The story of Abraham and his son Isaac and Abraham's willingness to obey God's command and sacrifice his son, brings to mind the Yiddish folk tale that goes something like this: Why did God not send an angel to tell Abraham to sacrifice Isaac? It's because God knew that no angel would take on such a task. Instead, the angels said, "If you want to command death, do it yourself."

The tale rings true. After all, how could even an angel of the Lord be willing to demand that Abraham slaughter, like a sacrificial lamb, 2 the longed-for son that he and Sarah had been granted in their old age.

This story that Christians call “the sacrifice of Isaac” and which Jews call “the akedah”, or the binding of Isaac, has provoked fierce theological debate over the centuries. Is it a story of a cruel and abusive God, a gullible Abraham, of extreme religious violence? Or is it a story of the challenge of faith and obedience to God's will?

Many try to dismiss the challenges of the story by arguing that it is included in scripture as a way of portraying the cultural shift away from human sacrifice (that was fairly common among the primitive religions of the time) and toward animal sacrifice. This may very well be, as other Old Testament texts specifically forbid child sacrifice. However, we are still left with the question of what such a troubling story has to say to us here in the 21st century.

What I glean from the story as I read it today is a series of questions that call to mind how we, as citizens of the United States, nearing the day in which we celebrate our independence, might also 3 be willingly sacrificing our children on an unholy altar.

How often are we willing to sacrifice our sons and daughters on battlefields when we engage in misguided military campaigns? Must we sacrifice millions of our children to a life of imprisonment in pursuit of a fruitless war on drugs? And in pursuit of unrelenting economic growth, must we condemn our children to live in a world of environmental catastrophe.

The story of Abraham's willingness to sacrifice his son Isaac is perhaps the most horrific and troubling episode recounted in Holy Scripture. It was potentially a bloodbath followed by the ritualistic burning of the precious gift of the son that God had given Abraham and Sarah. Yet on one level it is also the story of a narrowly averted escape from the senseless waste of human life and potential.

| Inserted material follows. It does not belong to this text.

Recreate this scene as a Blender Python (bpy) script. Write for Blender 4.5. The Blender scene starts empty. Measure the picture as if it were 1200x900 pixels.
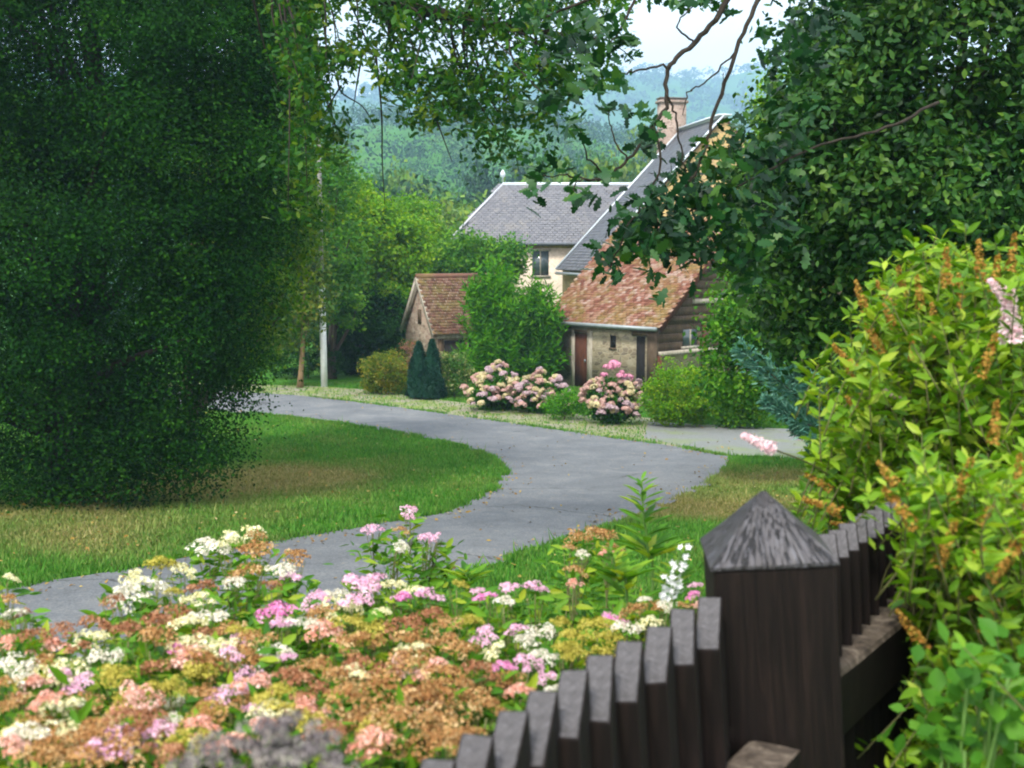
import bpy, bmesh, math
import numpy as np
from mathutils import Vector, Matrix, geometry

sc = bpy.context.scene
COL = sc.collection
rng = np.random.default_rng(11)
R = math.radians

# ------------------------------------------------------------ camera model
FPX = 1400.0
PITCH = math.atan(150.0 / FPX)
CP, SP = math.cos(PITCH), math.sin(PITCH)

def P(u, v, D):
    a = (450.0 - v) / FPX
    d = np.array([(u - 600.0) / FPX, CP + SP * a, -SP + CP * a])
    return d * (D / d[1])

KY = np.array([-60, -10, 0, 2, 4, 7, 10, 13, 15.4, 19, 23.6, 28, 32, 40, 60, 80, 120, 170, 230, 320, 520, 650, 800, 1100, 1700, 2100, 2600], float)
KZ = np.array([-1.6, -1.6, -1.65, -1.65, -2.0, -2.8, -3.35, -3.65, -3.8, -4.05, -4.35, -4.58, -4.7, -4.75, -5.1, -7, -13, -15, -10, 6, 46, 56, 46, 60, 212, 292, 230], float)

def gz(x, y):
    # smooth (hermite) interpolation of the terrain profile plus far undulation
    x = np.asarray(x, float); y = np.asarray(y, float)
    m = np.gradient(KZ, KY)
    i = np.clip(np.searchsorted(KY, y) - 1, 0, len(KY) - 2)
    h = KY[i + 1] - KY[i]
    t = np.clip((y - KY[i]) / h, 0, 1)
    z = (2*t**3 - 3*t**2 + 1) * KZ[i] + (t**3 - 2*t**2 + t) * h * m[i] + (-2*t**3 + 3*t**2) * KZ[i+1] + (t**3 - t**2) * h * m[i+1]
    far = np.clip((y - 90) / 300, 0, 1)
    z = z + far * (1 + np.clip((y - 900) / 900, 0, 1) * 1.2) * (7 * np.sin(x / 60 + y / 140) + 5 * np.sin(x / 33 + 1.3) + 9 * np.sin(x / 170 + y / 300 + .5))
    return z

def G(u, v):
    p = P(u, v, 1.0)
    lo, hi = 1.0, 85.0
    ys = np.linspace(lo, hi, 2500)
    d = p[2] * ys - gz(p[0] * ys, ys)
    k = np.argmax(d < 0)
    y = ys[k] if d.min() < 0 else hi
    return np.array([p[0] * y, y, float(gz(p[0] * y, y))])

# ------------------------------------------------------------ materials
MATS = {}
class NT:
    def __init__(s, name):
        s.m = bpy.data.materials.new(name); s.m.use_nodes = True
        s.t = s.m.node_tree; s.t.nodes.clear()
        s.out = s.t.nodes.new('ShaderNodeOutputMaterial')
    def n(s, typ, **kw):
        nd = s.t.nodes.new(typ)
        for k, v in kw.items():
            if k.startswith('i_'):
                key = k[2:].replace('_', ' ')
                nd.inputs[key].default_value = v
            else: setattr(nd, k, v)
        return nd
    def l(s, a, b): s.t.links.new(a, b)
    def ramp(s, fac, stops, interp='LINEAR'):
        r = s.n('ShaderNodeValToRGB'); r.color_ramp.interpolation = interp
        e = r.color_ramp.elements
        while len(e) < len(stops): e.new(0.5)
        for el, (p, c) in zip(e, stops):
            el.position = p; el.color = (*c, 1) if len(c) == 3 else c
        if fac is not None: s.l(fac, r.inputs[0])
        return r
    def noise(s, scale, detail=4, rough=.55, vec=None, dist=0):
        nd = s.n('ShaderNodeTexNoise'); nd.inputs['Scale'].default_value = scale
        nd.inputs['Detail'].default_value = detail; nd.inputs['Roughness'].default_value = rough
        nd.inputs['Distortion'].default_value = dist
        if vec is not None: s.l(vec, nd.inputs['Vector'])
        return nd
    def mix(s, fac, a, b, blend='MIX'):
        m = s.n('ShaderNodeMix', data_type='RGBA', blend_type=blend)
        for src, idx in ((fac, 0), (a, 6), (b, 7)):
            if hasattr(src, 'is_output'): s.l(src, m.inputs[idx])
            else: m.inputs[idx].default_value = src if idx == 0 else (*src, 1)
        return m.outputs[2]
    def math(s, op, a, b=None, c=None):
        m = s.n('ShaderNodeMath', operation=op)
        for i, x in enumerate((a, b, c)):
            if x is None: continue
            if hasattr(x, 'is_output'): s.l(x, m.inputs[i])
            else: m.inputs[i].default_value = x
        return m.outputs[0]

def pos(nt):
    return nt.n('ShaderNodeNewGeometry').outputs['Position']
def objc(nt):
    return nt.n('ShaderNodeTexCoord').outputs['Object']
def mapping(nt, vec, scale, rot=(0, 0, 0)):
    m = nt.n('ShaderNodeMapping'); nt.l(vec, m.inputs[0])
    m.inputs['Scale'].default_value = scale; m.inputs['Rotation'].default_value = rot
    return m.outputs[0]
def principled(nt, col, rough=.8, spec=.3, bump=None, bstr=.3, bdist=.02, metal=0):
    b = nt.n('ShaderNodeBsdfPrincipled')
    if hasattr(col, 'is_output'): nt.l(col, b.inputs['Base Color'])
    else: b.inputs['Base Color'].default_value = (*col, 1)
    if hasattr(rough, 'is_output'): nt.l(rough, b.inputs['Roughness'])
    else: b.inputs['Roughness'].default_value = rough
    b.inputs['Specular IOR Level'].default_value = spec
    b.inputs['Metallic'].default_value = metal
    if bump is not None:
        bp = nt.n('ShaderNodeBump'); bp.inputs['Strength'].default_value = bstr; bp.inputs['Distance'].default_value = bdist
        nt.l(bump, bp.inputs['Height']); nt.l(bp.outputs[0], b.inputs['Normal'])
    nt.l(b.outputs[0], nt.out.inputs[0])
    return b

def leaf_mat(name, cols, trans=.35, spec=.12, rough=.45, tcol=None, noise_s=.8, nvar=.35):
    """cols: 3 or 4 colours over the per-leaf random attribute; 'cl' shifts whole clumps."""
    if name in MATS: return MATS[name]
    nt = NT(name)
    a = nt.n('ShaderNodeAttribute', attribute_name='rnd').outputs['Fac']
    c = nt.n('ShaderNodeAttribute', attribute_name='cl').outputs['Fac']
    f = nt.math('ADD', nt.math('MULTIPLY', a, .55), nt.math('MULTIPLY', c, .45))
    k = len(cols)
    r = nt.ramp(f, [(.12 + .76 * i / (k - 1), cc) for i, cc in enumerate(cols)])
    nz = nt.noise(noise_s, 2, .5, pos(nt))
    hv = nt.n('ShaderNodeHueSaturation')
    nt.l(r.outputs[0], hv.inputs['Color']); hv.inputs['Saturation'].default_value = 1.1 if trans != .25 else 1.0
    nt.l(nt.math('ADD', nt.math('MULTIPLY', nz.outputs[0], nvar * 2), 1 - nvar), hv.inputs['Value'])
    b = nt.n('ShaderNodeBsdfPrincipled')
    nt.l(hv.outputs[0], b.inputs['Base Color']); b.inputs['Roughness'].default_value = rough
    b.inputs['Specular IOR Level'].default_value = min(spec, .2)
    t = nt.n('ShaderNodeBsdfTranslucent')
    mx = nt.mix(1.0, hv.outputs[0], tcol or (1.3, 1.25, .55), 'MULTIPLY')
    nt.l(mx, t.inputs['Color'])
    ms = nt.n('ShaderNodeMixShader'); ms.inputs[0].default_value = trans
    nt.l(b.outputs[0], ms.inputs[1]); nt.l(t.outputs[0], ms.inputs[2])
    nt.l(ms.outputs[0], nt.out.inputs[0])
    MATS[name] = nt.m
    return nt.m

def plain(name, col, rough=.7, spec=.3, nscale=8, var=.25, bump=.2, metal=0, bdist=.01):
    if name in MATS: return MATS[name]
    nt = NT(name)
    nz = nt.noise(nscale, 6, .6, objc(nt))
    lo = tuple(c * (1 - var) for c in col); hi = tuple(min(1, c * (1 + var)) for c in col)
    r = nt.ramp(nz.outputs[0], [(.3, lo), (.7, hi)])
    principled(nt, r.outputs[0], rough, spec, nz.outputs[0], bump, bdist, metal)
    MATS[name] = nt.m
    return nt.m

def bark_mat(name, col, scale=6):
    if name in MATS: return MATS[name]
    nt = NT(name)
    v = mapping(nt, objc(nt), (scale * 2, scale * 2, scale * .35))
    nz = nt.noise(1.5, 8, .65, v, 1.0)
    r = nt.ramp(nz.outputs[0], [(.3, tuple(c * .45 for c in col)), (.55, col), (.8, tuple(c * 1.5 for c in col))])
    principled(nt, r.outputs[0], .9, .15, nz.outputs[0], .6, .03)
    MATS[name] = nt.m
    return nt.m

def tile_mat(name, cols, moss=None, mossamt=.5, rough=.8, spec=.2):
    if name in MATS: return MATS[name]
    nt = NT(name)
    a = nt.n('ShaderNodeAttribute', attribute_name='rnd').outputs['Fac']
    k = len(cols)
    r = nt.ramp(a, [(.02 + .94 * i / (k - 1), cc) for i, cc in enumerate(cols)])
    n1 = nt.noise(9, 5, .6, pos(nt))
    c1 = nt.mix(nt.math('MULTIPLY', n1.outputs[0], .6), r.outputs[0], tuple(c * .45 for c in cols[0]))
    if moss:
        n2 = nt.noise(1.1, 5, .7, pos(nt), .6)
        mk_ = nt.ramp(n2.outputs[0], [(.5 - .16 * mossamt, (0, 0, 0)), (.66 - .1 * mossamt, (1, 1, 1))])
        n3 = nt.noise(6, 3, .5, pos(nt))
        mc = nt.ramp(n3.outputs[0], [(.35, moss[0]), (.65, moss[1])])
        c1 = nt.mix(nt.math('MULTIPLY', mk_.outputs[0], .75), c1, mc.outputs[0])
    principled(nt, c1, rough, spec, n1.outputs[0], .4, .01)
    MATS[name] = nt.m
    return nt.m

def stone_mat(name, cols, scale=3.2, mortar=(.42, .37, .28), plaster=0.5):
    if name in MATS: return MATS[name]
    nt = NT(name)
    v = mapping(nt, objc(nt), (1, 1, 1.7))
    vd = nt.n('ShaderNodeTexVoronoi', feature='DISTANCE_TO_EDGE'); vd.inputs['Scale'].default_value = scale; nt.l(v, vd.inputs[0])
    vc = nt.n('ShaderNodeTexVoronoi'); vc.inputs['Scale'].default_value = scale; nt.l(v, vc.inputs[0])
    sep = nt.n('ShaderNodeSeparateColor'); nt.l(vc.outputs['Color'], sep.inputs[0])
    k = len(cols)
    r = nt.ramp(sep.outputs[0], [(i / (k - 1), c) for i, c in enumerate(cols)])
    edge = nt.ramp(vd.outputs['Distance'], [(.02, (0, 0, 0)), (.09, (1, 1, 1))])
    c1 = nt.mix(edge.outputs[0], mortar, r.outputs[0])
    n1 = nt.noise(1.1, 5, .65, objc(nt), .4)
    pm = nt.ramp(n1.outputs[0], [(.62 - .25 * plaster, (0, 0, 0)), (.7 - .25 * plaster, (1, 1, 1))])
    n2 = nt.noise(5, 6, .7, objc(nt))
    pc = nt.ramp(n2.outputs[0], [(.25, tuple(c * .6 for c in mortar)), (.5, mortar), (.75, tuple(min(1, c * 1.3) for c in mortar))])
    c2 = nt.mix(pm.outputs[0], c1, pc.outputs[0])
    n3 = nt.noise(14, 5, .7, objc(nt))
    c3 = nt.mix(nt.math('MULTIPLY', nt.ramp(n3.outputs[0], [(.55, (0, 0, 0)), (.75, (1, 1, 1))]).outputs[0], .5), c2, (.12, .09, .05))
    h = nt.math('ADD', nt.math('MULTIPLY', edge.outputs[0], .6), n3.outputs[0])
    principled(nt, c3, .92, .1, h, .6, .03)
    MATS[name] = nt.m
    return nt.m

# ------------------------------------------------------------ mesh helpers
def props(o, label=None, cat=None, group=None, kind=None):
    if label: o['label'] = label
    if cat: o['category'] = cat
    if group: o['group'] = group
    if kind: o['kind'] = kind
    return o

def thing(name, loc, label, cat, group=None):
    o = bpy.data.objects.new(name, None); COL.objects.link(o)
    o.empty_display_size = .2
    o.location = tuple(float(c) for c in loc)
    props(o, label, cat, group)
    return o

def mesh_from(name, V, F, attrs=None, smooth=False):
    V = np.ascontiguousarray(V, dtype=np.float32); F = np.ascontiguousarray(F, dtype=np.int32)
    me = bpy.data.meshes.new(name)
    me.vertices.add(len(V)); me.vertices.foreach_set('co', V.ravel())
    me.loops.add(F.size); me.loops.foreach_set('vertex_index', F.ravel())
    me.polygons.add(len(F)); me.polygons.foreach_set('loop_start', np.arange(0, F.size, F.shape[1], dtype=np.int32))
    if smooth: me.polygons.foreach_set('use_smooth', np.ones(len(F), dtype=bool))
    me.update(calc_edges=True)
    me.validate()
    for k, (dom, arr) in (attrs or {}).items():
        a = me.attributes.new(k, 'FLOAT', dom)
        a.data.foreach_set('value', np.ascontiguousarray(arr, dtype=np.float32))
    return me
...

Let me tell you another story, far less violent and gruesome than the tale of Abraham and Isaac, but 4 nonetheless illustrative of how we as parents and grandparents and aunts and uncles can so easily fall into the trap of sacrificing the human potential of our progeny. It’s a story some of you have heard me tell before.

During my children's first visit to the North Fork three years ago, we drove to Greenport so that my grand daughter Colette could ride the carousel. She had never seen a carousel and didn't know what to expect, but we described the circling and rising and falling horses as best we could to 2- year-old and she grew excited at prospect of this mysterious experience. The short journey was not without incident. Already a Brooklyn girl more accustomed to walking or riding in a stroller than riding in a vehicle, Colette managed to get carsick and to throw up just before we arrived. Her uncle scampered off to a nearby restaurant to get napkins, her Dad went to buy her a new t-shirt, and her Mom and I stayed behind to console Colette and clean up the mess.

Having regrouped and with Colette happy and again anticipating the merry go round, we walked around the corner to Front Street and on to the harborside park where, much to the adults' 5 dismay, we discovered that the glassed encased carousel was closed during weekdays.

Cries of "Oh...man" and "Bummer" and "That's too bad" emanated from the mouths of the adults. "I'm sorry, Colette," I was about to say, when I looked down and saw her tiny face and hands pressed against the glass, eyes wide as she gazed on the colorful wooden horses inside - motionless, silent and stunningly beautiful. As one, we adults realized that Colette wasn't disappointed. She looked through the glass as if she were gazing at a shimmering crystal or an exquisite jewel box or a Faberge egg. She had no inkling that one might climb about the rainbow colored horses, and ride up and down and around, and that the silence of the morning might be replaced by the magic of music. What her child eyes beheld was all she thought there was to a carousel.

Later that weekend we found that the carousel was no longer closed, and with her eyes wide open with delight, Colette climbed aboard the carousel, mounted a painted stallion and learned firsthand of the sensations of sight and sound and movement that a merry-go-round provides. Her trembling voice cried "again" and "again" each 6 time the circling carousel ceased its orbit. Only the promise of a trip to the beach persuaded her to let go of her grip on the horse. A piece of the world was no longer as it had seemed to her a week earlier. Yet, I wonder how many of us never make that spiritual transition that happens when we cease to view the world through a darkened glass and step inside the reality of existence. It is so easy to think that the world of commerce, of entertainment, of advertisement, of distraction is all there is. It is so easy to stand at the threshold of another world, a world where we understand that all creation is one, a place of peace, of wholeness, of true life, of consciousness, a place of awareness of what is real, and yet never walk inside. It is so easy to live a life and never climb on the carousel. And too many of us are willing to sacrifice our children, our collective children, God's children, to a life of anxiety and discontent because we never introduce them to world that has meaning and depth and tranquility. We begin to open that mystical world to our children by example, by finding for ourselves a place of peace, of full 7 engagement in all that God has to offer, a place of delight. We heard the Psalmist ask this morning, "How long shall I have perplexity in my mind, and grief in my heart, day after day?" Perhaps until we cease to look at life through a darkened glass and climb aboard the carousel.